The power of tech giants like Google, Facebook and Amazon to deliver highly targeted audiences to advertisers on a massive scale is partly blamed for
publishers' declining ad revenues. But their woes are also partly
self-inflicted amid a growing distrust of news media among political conservatives.
Only 23% of Americans who identified as conservative said the media helps them understand the news,
compared with 65% of liberals.
U.S. journalists have a high reputation of themselves as society’s watchdogs, especially compared with their audiences. Only 45% of Americans said the news media scrutinize the
country’s most powerful people and businesses, while 86% of journalists said the same.

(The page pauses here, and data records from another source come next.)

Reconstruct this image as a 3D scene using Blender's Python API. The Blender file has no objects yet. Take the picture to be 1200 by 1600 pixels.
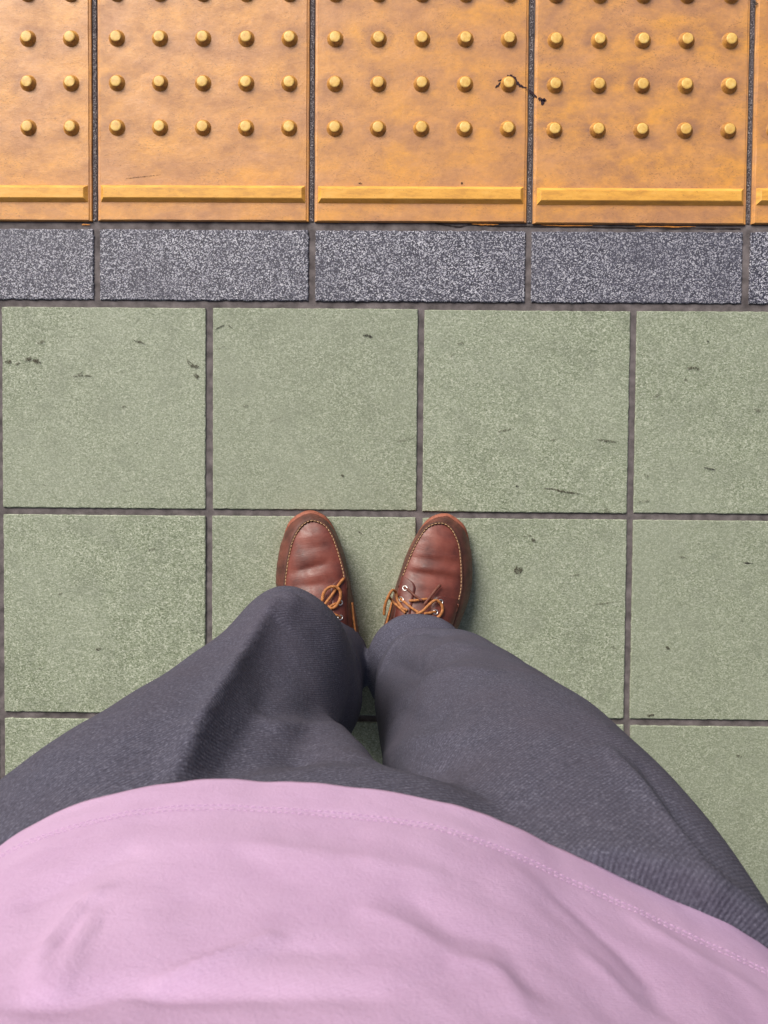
import bpy, bmesh, math, random
import numpy as np
from mathutils import Vector, Matrix, noise

random.seed(7)
rng = np.random.default_rng(7)
S = bpy.context.scene
COL = S.collection

# ------------------------------------------------------------------ camera, sky, sun, exposure
cam_d = bpy.data.cameras.new('camera')
cam = bpy.data.objects.new('camera', cam_d); COL.objects.link(cam)
cam.location = (-0.03943, 0.03508, 1.09592)
cam.rotation_euler = (-0.029155, 0.009945, 0.008342)
cam_d.sensor_fit = 'VERTICAL'; cam_d.sensor_height = 36.0
cam_d.lens = 36.0 * 1202.0 / 1600.0
cam_d.clip_start = 0.01; cam_d.clip_end = 2000.0
cam_d.dof.use_dof = True; cam_d.dof.focus_distance = 0.95
cam_d.dof.aperture_fstop = 32.0
S.camera = cam

SUN_AZ = math.radians(-32)      # measured from +Y (the track side), negative = towards -X
SUN_EL = math.radians(39)
w = bpy.data.worlds.new('World'); S.world = w; w.use_nodes = True
wn = w.node_tree.nodes; wl = w.node_tree.links
sky = wn.new('ShaderNodeTexSky'); sky.sky_type = 'NISHITA'; sky.sun_disc = False
sky.sun_elevation = SUN_EL; sky.sun_rotation = SUN_AZ
sky.air_density = 1.0; sky.dust_density = 4.0; sky.ozone_density = 1.0
bg = wn['Background']; bg.inputs['Strength'].default_value = 0.06
wl.new(sky.outputs['Color'], bg.inputs['Color'])
sun_d = bpy.data.lights.new('sun', 'SUN'); sun = bpy.data.objects.new('sun', sun_d); COL.objects.link(sun)
sun_d.energy = 2.0; sun_d.angle = math.radians(33); sun_d.color = (1.0, 0.95, 0.88)
sd = Vector((math.sin(SUN_AZ) * math.cos(SUN_EL), math.cos(SUN_AZ) * math.cos(SUN_EL), math.sin(SUN_EL)))
sun.rotation_euler = sd.to_track_quat('Z', 'Y').to_euler()
sun.location = (0, 3, 6)
vs = S.view_settings
vs.view_transform = 'Standard'; vs.look = 'None'; vs.gamma = 1.0; vs.use_curve_mapping = False
vs.exposure = 0.72

# ------------------------------------------------------------------ helpers
def lin(r, g, b):
    f = lambda c: (c / 255.0) / 12.92 if c / 255.0 < 0.04045 else ((c / 255.0 + 0.055) / 1.055) ** 2.4
    return (f(r), f(g), f(b), 1.0)

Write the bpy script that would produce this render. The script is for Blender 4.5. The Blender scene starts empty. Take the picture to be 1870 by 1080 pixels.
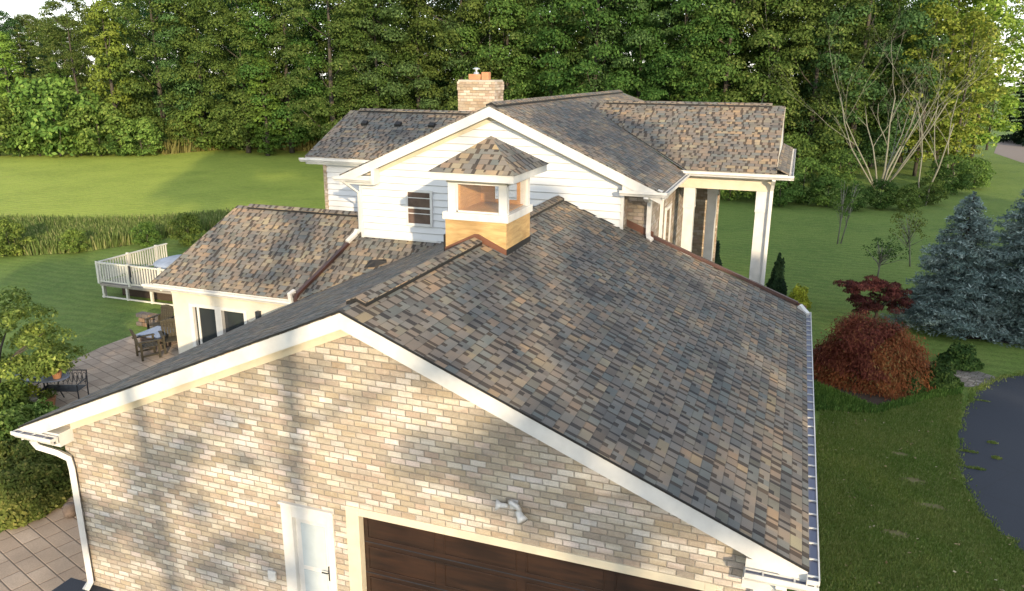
import bpy, bmesh, math, random
import numpy as np
from mathutils import Vector, Matrix
SC = bpy.context.scene
COL = SC.collection
R = math.radians
# ------------------------------------------------------------------ camera
F = 1427.0; CX, CY = 935.0, 540.0
RW = np.array([[0.94130851, 0.09944511, -0.3225662], [0.33748017, -0.25818502, 0.90523347], [0.00673929, -0.96096367, -0.27659251]])
CAM = np.array([5.568, -8.7, 8.814])
cd = bpy.data.cameras.new('camera'); cam = bpy.data.objects.new('camera', cd); COL.objects.link(cam)
cd.sensor_width = 36; cd.lens = F / 1870 * 36; cd.clip_end = 2000; cd.clip_start = 0.1
M4 = Matrix.Identity(4)
for i in range(3):
    M4[i][0] = RW[i, 0]; M4[i][1] = -RW[i, 1]; M4[i][2] = -RW[i, 2]; M4[i][3] = CAM[i]
cam.matrix_world = M4
SC.camera = cam
# ------------------------------------------------------------------ light
EL = R(13.5)
SH = np.array([0.54, -0.84]); SH = SH / np.linalg.norm(SH)
SV = np.array([SH[0] * math.cos(EL), SH[1] * math.cos(EL), math.sin(EL)])   # towards the sun
w = bpy.data.worlds.new('World'); SC.world = w; w.use_nodes = True
nt = w.node_tree; bg = nt.nodes['Background']
sky = nt.nodes.new('ShaderNodeTexSky'); sky.sky_type = 'NISHITA'; sky.sun_disc = False
sky.sun_elevation = R(16); sky.sun_rotation = math.atan2(SH[0], SH[1])
sky.air_density = 1.0; sky.dust_density = 0.4; sky.altitude = 100; sky.ozone_density = 2.0
hs = nt.nodes.new('ShaderNodeHueSaturation'); hs.inputs['Saturation'].default_value = .36; hs.inputs['Value'].default_value = 1.0
nt.links.new(sky.outputs[0], hs.inputs['Color']); nt.links.new(hs.outputs[0], bg.inputs[0]); bg.inputs[1].default_value = 0.15
sd = bpy.data.lights.new('sun', 'SUN'); sd.energy = 2.3; sd.angle = R(0.6); sd.color = (1.0, 0.79, 0.52)
so = bpy.data.objects.new('sun', sd); COL.objects.link(so)
so.rotation_euler = Vector(SV).to_track_quat('Z', 'Y').to_euler()
SC.view_settings.view_transform = 'Standard'; SC.view_settings.look = 'None'
SC.view_settings.exposure = 1.45; SC.view_settings.gamma = 1

GZ = -0.3
def ray(px, py):
    v = np.array([px - CX, py - CY, F]); return RW @ (v / np.linalg.norm(v))
def G(px, py, z=GZ):
    r = ray(px, py); return CAM + r * ((z - CAM[2]) / r[2])
def AT(px, py, y):
    r = ray(px, py); return CAM + r * ((y - CAM[1]) / r[1])
# ------------------------------------------------------------------ object helpers
def props(o, label=None, cat=None, group=None, kind=None):
    if label: o['label'] = label
    if cat: o['category'] = cat
    if group: o['group'] = group
    if kind: o['kind'] = kind
    return o
def empty(name, loc, label, cat, group=None):
    o = bpy.data.objects.new(name, None); COL.objects.link(o); o.location = loc; o.empty_display_size = .2
    return props(o, label, cat, group)
def planar_uv(me, off=(0, 0)):
    uv = me.uv_layers.new(name='UVMap'); Z = Vector((0, 0, 1)); n = len(me.loops)
    data = np.zeros(n * 2, dtype=np.float32)
    for p in me.polygons:
        nn = p.normal
        if abs(nn.z) > .9995: u = Vector((1, 0, 0)); v = Vector((0, 1, 0))
        else:
            u = Z.cross(nn).normalized(); v = nn.cross(u).normalized()
        for li in p.loop_indices:
            co = me.vertices[me.loops[li].vertex_index].co
            data[2 * li] = co.dot(u) + off[0]; data[2 * li + 1] = co.dot(v) + off[1]
    uv.data.foreach_set('uv', data)
class MB:
    def __init__(s): s.bm = bmesh.new()
    def face(s, pts):
        vs = [s.bm.verts.new(tuple(map(float, p))) for p in pts]
        return s.bm.faces.new(vs)
    def box(s, x0, x1, y0, y1, z0, z1):
        return s.obox((0, 0, 0), (1, 0, 0), (0, 1, 0), (0, 0, 1), (x0, x1), (y0, y1), (z0, z1))
    def obox(s, o, a, b, c, ra, rb, rc):
        o, a, b, c = map(lambda t: Vector(tuple(map(float, t))), (o, a, b, c)); v = []
        for i in (0, 1):
            for j in (0, 1):
                for k in (0, 1): v.append(s.bm.verts.new(o + a * ra[i] + b * rb[j] + c * rc[k]))
        for q in ((0, 1, 3, 2), (4, 6, 7, 5), (0, 4, 5, 1), (2, 3, 7, 6), (0, 2, 6, 4), (1, 5, 7, 3)):
            s.bm.faces.new([v[i] for i in q])
    def prism(s, pts, d):
        """polygon pts extruded by the vector d"""
        d = Vector(tuple(map(float, d))); a = [s.bm.verts.new(tuple(map(float, p))) for p in pts]; b = [s.bm.verts.new(v.co + d) for v in a]
        s.bm.faces.new(a); s.bm.faces.new(b[::-1]); n = len(a)
        for i in range(n): s.bm.faces.new([a[i], b[i], b[(i + 1) % n], a[(i + 1) % n]])
    def tube(s, pts, rad, n=6, cap=True, sq=None):
        pts = [Vector(tuple(map(float, p))) for p in pts]
        if not hasattr(rad, '__len__'): rad = [rad] * len(pts)
        rings = []; prev = None
        for i, p in enumerate(pts):
            t = (pts[min(i + 1, len(pts) - 1)] - pts[max(i - 1, 0)]).normalized()
            if prev is None:
                ref = Vector((0, 0, 1)) if abs(t.z) < .9 else Vector((0, 1, 0))
                x = t.cross(ref).normalized()
            else:
                x = (prev - t * prev.dot(t)).normalized()
            prev = x; y = t.cross(x); ring = []
            for k in range(n):
                an = 2 * math.pi * (k + .5) / n
                ring.append(s.bm.verts.new(p + (x * math.cos(an) * (sq or 1) + y * math.sin(an)) * rad[i]))
            rings.append(ring)
        for a, b in zip(rings, rings[1:]):
            for k in range(n): s.bm.faces.new([a[k], a[(k + 1) % n], b[(k + 1) % n], b[k]])
        if cap: s.bm.faces.new(rings[0][::-1]); s.bm.faces.new(rings[-1])
    def lathe(s, c, prof, n=16):
        rings = []
        for r, z in prof:
            rings.append([s.bm.verts.new((c[0] + r * math.cos(2 * math.pi * k / n), c[1] + r * math.sin(2 * math.pi * k / n), c[2] + z)) for k in range(n)])
        for a, b in zip(rings, rings[1:]):
            for k in range(n): s.bm.faces.new([a[k], a[(k + 1) % n], b[(k + 1) % n], b[k]])
        s.bm.faces.new(rings[0][::-1]); s.bm.faces.new(rings[-1])
    def build(s, name, mat, parent=None, bevel=0, smooth=False, uv=(0, 0), normals=True):
        if normals: bmesh.ops.recalc_face_normals(s.bm, faces=s.bm.faces)
        me = bpy.data.meshes.new(name); s.bm.to_mesh(me); s.bm.free()
        planar_uv(me, uv); me.materials.append(mat)
        o = bpy.data.objects.new(name, me); COL.objects.link(o)
        if parent is not None:
            o.parent = parent; o.matrix_parent_inverse = wmat(parent).inverted()
        if smooth:
            for p in me.polygons: p.use_smooth = True
        if bevel:
            m = o.modifiers.new('bevel', 'BEVEL'); m.width = bevel; m.segments = 2; m.limit_method = 'ANGLE'
        return o
def wmat(o):
    m = Matrix.LocRotScale(o.location, o.rotation_euler, o.scale)
    if o.parent: m = wmat(o.parent) @ o.matrix_parent_inverse @ m
    return m
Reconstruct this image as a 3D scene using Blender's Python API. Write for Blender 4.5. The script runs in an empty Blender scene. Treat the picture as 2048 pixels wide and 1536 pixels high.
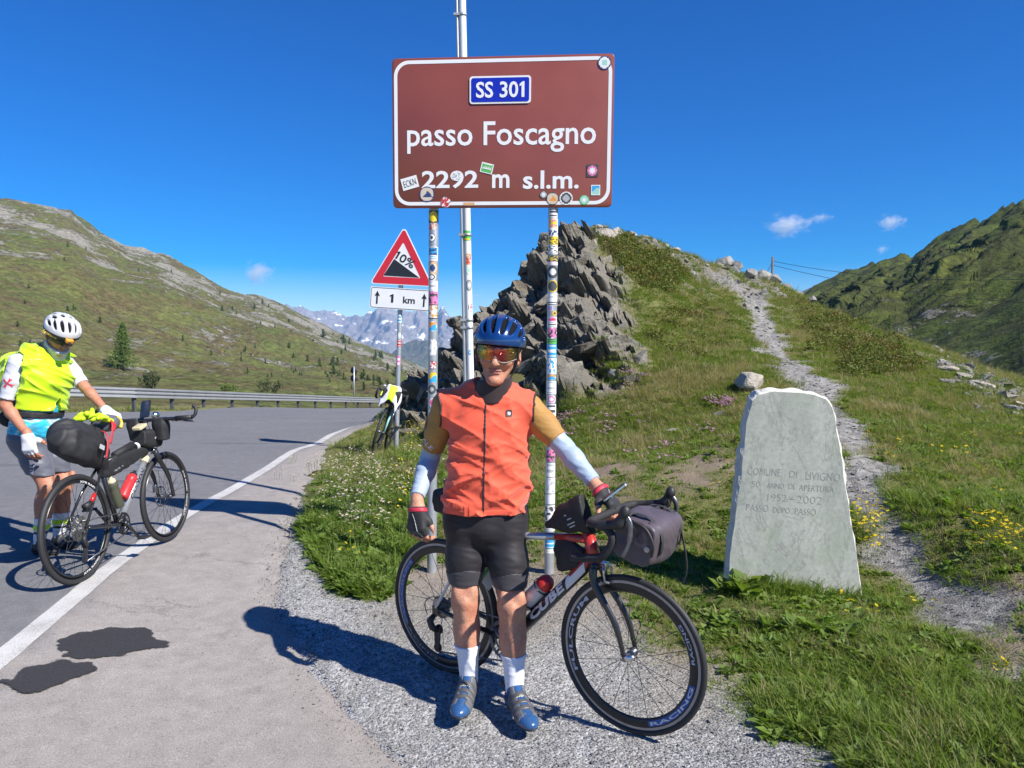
import bpy, bmesh, math, random
import numpy as np
from mathutils import Vector, Matrix, Euler, noise as mnoise
R = math.radians
SC = bpy.context.scene
COL = SC.collection

# ------------------------------------------------------------------ camera
FPX, CXP, CYP, PITCH = 1500.0, 1024.0, 768.0, math.atan(68/1500)
CAMZ = 1.6
cam = bpy.data.objects.new('camera', bpy.data.cameras.new('camera'))
COL.objects.link(cam)
cam.location = (0, 0, CAMZ)
cam.rotation_euler = (math.pi/2 - PITCH, 0, 0)
cam.data.sensor_width = 36; cam.data.lens = 36*FPX/2048
cam.data.clip_start = 0.05; cam.data.clip_end = 40000
SC.camera = cam

# ------------------------------------------------------------------ sky, sun, exposure
SUN_DIR = Vector((0.80, -0.59, 0)).normalized()       # horizontal direction towards the sun
SUN_EL = R(43.0)
world = bpy.data.worlds.new('World'); SC.world = world
world.use_nodes = True
wn = world.node_tree; wn.nodes.clear()
w_out = wn.nodes.new('ShaderNodeOutputWorld'); w_bg = wn.nodes.new('ShaderNodeBackground')
w_sky = wn.nodes.new('ShaderNodeTexSky'); w_sky.sky_type = 'NISHITA'; w_sky.sun_disc = False
w_sky.sun_elevation = SUN_EL
w_sky.sun_rotation = math.atan2(SUN_DIR.x, SUN_DIR.y)
w_sky.altitude = 2300; w_sky.air_density = 1.25; w_sky.dust_density = 0.15; w_sky.ozone_density = 3.0
w_hs = wn.nodes.new('ShaderNodeHueSaturation'); w_hs.inputs['Saturation'].default_value = 2.05
w_hs.inputs['Hue'].default_value = 0.519
w_bg.inputs['Strength'].default_value = 0.080
wn.links.new(w_sky.outputs[0], w_hs.inputs['Color'])
wn.links.new(w_hs.outputs[0], w_bg.inputs['Color']); wn.links.new(w_bg.outputs[0], w_out.inputs['Surface'])
sun = bpy.data.objects.new('sun', bpy.data.lights.new('sun', 'SUN')); COL.objects.link(sun)
sun.data.energy = 5.0; sun.data.angle = R(0.53); sun.data.color = (1.0, 0.95, 0.87)
sd = Vector((SUN_DIR.x*math.cos(SUN_EL), SUN_DIR.y*math.cos(SUN_EL), math.sin(SUN_EL)))
sun.rotation_euler = sd.to_track_quat('Z', 'Y').to_euler()
sun.location = (8, -6, 12)
SC.view_settings.view_transform = 'Standard'; SC.view_settings.look = 'None'
SC.view_settings.exposure = 0.80; SC.view_settings.gamma = 1.0; SC.view_settings.use_curve_mapping = False
SC.render.engine = 'CYCLES'
SC.cycles.max_bounces = 6; SC.cycles.diffuse_bounces = 3; SC.cycles.transparent_max_bounces = 8
SC.cycles.volume_bounces = 4; SC.cycles.use_denoising = True; SC.cycles.caustics_reflective = False; SC.cycles.caustics_refractive = False
SC.cycles.sample_clamp_indirect = 6

# ------------------------------------------------------------------ helpers
def at(px, py, Y):
    a = (px-CXP)/FPX; b = (CYP-py)/FPX
    dy = math.cos(PITCH) + b*math.sin(PITCH); dz = -math.sin(PITCH) + b*math.cos(PITCH)
    t = Y/dy
    return Vector((a*t, Y, CAMZ + dz*t))
def put(o, parent=None):
    COL.objects.link(o)
    if parent is not None: o.parent = parent
    return o
def tag(o, label=None, cat=None, group=None, kind=None):
    if label: o['label'] = label
    if cat: o['category'] = cat
    if group: o['group'] = group
    if kind: o['kind'] = kind
    return o
def empty(name, label=None, cat=None, mat=None, group=None):
    o = bpy.data.objects.new(name, None); o.empty_display_size = .1
    COL.objects.link(o)
    if mat is not None: o.matrix_world = mat
    return tag(o, label, cat, group)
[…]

While the Reuters Institute study mostly focuses on news providers, its findings are relevant to
all publishers.
Meredith Corp., for example, has long specialized in women’s magazine titles like Better Homes & Gardens that focus on lifestyle content that isn’t
time-sensitive.
The company had to decide what to do with the magazines and websites it acquired in the takeover of Time Inc. Meredith determined it need to shed titles that didn’t have a competitive advantage against online rivals.
That
meant selling prestigious titles like Time, Sports Illustrated, Fortune and Money to other companies. Unable to find a buyer for Money, Meredith in April turned the
personal-finance magazine into a digital-only property.
Since then, Meredith has continued to hone its strategy and cut costs. Last week, the company let go of about 60 employees in its
magazine division, with about half of those staff cuts coming from Entertainment Weekly and Traditional Home.
Entertainment Weekly announced last week it was
transitioning to a monthly publication, but keeping weekly in the name.